Adjustable or variable frequency drives — AFDs or VFDs — use rectifiers to convert ac powerline electricity into direct current. Then inductor-capacitor filters smooth its waveforms and pulse-width-modulation inverters turn it into shaped ac power with a frequency of 2 to 12 Hz. This output is used to drive motors for constant torque or (with the help of encoders) to control motor speed. VFDs are proliferating, as they save substantial amounts of energy during motor operation — an objective of increasing importance.

Plug-and-play motor control

Some VFDs have built-in ac and dc brake functions to help transform kinetic energy from the application into braking power.

VLT variable frequency drives from Danfoss Drives, Loves Park, Ill., are also easy to install: Users simply connect the motor and power cables, turn the control knob, and watch motor speed change. An automatic energy optimizer function makes the drive more efficient; it can temporarily supply 150% more torque (for up to a full minute) to eliminate the need to oversize the drive. An M5 frame size was recently released to cover 380 to 480 Vac, for 25 to 30 hp.

VFDs keep things cool

Cooling towers, used in commercial and industrial designs, are heat exchangers (14 to 28 ft in diameter) that remove waste heat from a system's water or other fluid. The motors that power these fans typically operate at about 1,800 rpm. However, fan speeds — determined by blade diameter — are slower to keep the blade tips subsonic, typically 90 to 230 rpm. For this reason, traditional tower fans use gearboxes, drive shafts, couplings, and impellers between fan and motor to reduce speed.

Now, variable-frequency control is used to slow motor speed directly, and eliminate inefficient mechanical parts. New cooling-tower drive controllers and RPMAC permanent-magnet motors from Baldor Electric Co., Fort Smith, Ark., are designed to fit existing gearbox mounts for retrofits.

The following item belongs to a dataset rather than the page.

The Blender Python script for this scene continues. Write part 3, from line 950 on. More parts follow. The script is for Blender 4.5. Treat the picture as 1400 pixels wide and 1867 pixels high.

Permanent magnet control further boosts efficiency, even for a fan's light load and speed.

Baldor's cool-running electric motor and controls are the same used to power most modern hybrid vehicles: Laminated steel frame plus high flux-strength Neodymium Iron Boron salient-pole rotors output high torque at slow speed from a low-profile motor that can be mounted directly to the fan and operated at variable speed for efficiency.